#### AVAILABLE DATA:
┌──

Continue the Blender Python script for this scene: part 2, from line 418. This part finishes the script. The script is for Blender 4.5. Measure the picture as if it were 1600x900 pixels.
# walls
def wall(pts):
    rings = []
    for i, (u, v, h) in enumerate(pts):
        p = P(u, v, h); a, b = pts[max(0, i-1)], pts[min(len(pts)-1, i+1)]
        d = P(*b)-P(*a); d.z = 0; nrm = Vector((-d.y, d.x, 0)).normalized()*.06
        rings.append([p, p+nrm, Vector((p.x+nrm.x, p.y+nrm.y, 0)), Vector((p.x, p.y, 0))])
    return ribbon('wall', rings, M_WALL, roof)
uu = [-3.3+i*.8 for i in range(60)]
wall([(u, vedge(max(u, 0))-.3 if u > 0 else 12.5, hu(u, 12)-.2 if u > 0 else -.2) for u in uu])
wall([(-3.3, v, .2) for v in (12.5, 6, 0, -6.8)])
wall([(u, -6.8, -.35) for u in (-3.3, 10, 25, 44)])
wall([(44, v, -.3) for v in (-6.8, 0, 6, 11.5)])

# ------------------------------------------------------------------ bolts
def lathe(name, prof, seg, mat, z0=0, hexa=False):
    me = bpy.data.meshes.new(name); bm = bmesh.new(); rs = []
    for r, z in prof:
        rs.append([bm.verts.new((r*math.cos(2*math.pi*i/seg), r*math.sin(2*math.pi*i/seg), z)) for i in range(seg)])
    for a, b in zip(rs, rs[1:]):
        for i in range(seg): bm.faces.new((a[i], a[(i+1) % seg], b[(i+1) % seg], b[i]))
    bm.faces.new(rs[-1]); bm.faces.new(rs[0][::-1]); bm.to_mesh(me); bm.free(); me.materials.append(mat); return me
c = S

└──

#### TASK STATEMENT:
Print the material above verbatim, first line through the line containing "wall([(44, v, -.3)", both included.

#### WRITTEN RESPONSE:
Continue the Blender Python script for this scene: part 2, from line 418. This part finishes the script. The script is for Blender 4.5. Measure the picture as if it were 1600x900 pixels.
# walls
def wall(pts):
    rings = []
    for i, (u, v, h) in enumerate(pts):
        p = P(u, v, h); a, b = pts[max(0, i-1)], pts[min(len(pts)-1, i+1)]
        d = P(*b)-P(*a); d.z = 0; nrm = Vector((-d.y, d.x, 0)).normalized()*.06
        rings.append([p, p+nrm, Vector((p.x+nrm.x, p.y+nrm.y, 0)), Vector((p.x, p.y, 0))])
    return ribbon('wall', rings, M_WALL, roof)
uu = [-3.3+i*.8 for i in range(60)]
wall([(u, vedge(max(u, 0))-.3 if u > 0 else 12.5, hu(u, 12)-.2 if u > 0 else -.2) for u in uu])
wall([(-3.3, v, .2) for v in (12.5, 6, 0, -6.8)])
wall([(u, -6.8, -.35) for u in (-3.3, 10, 25, 44)])
wall([(44, v, -.3) for v in (-6.8, 0, 6, 11.5)])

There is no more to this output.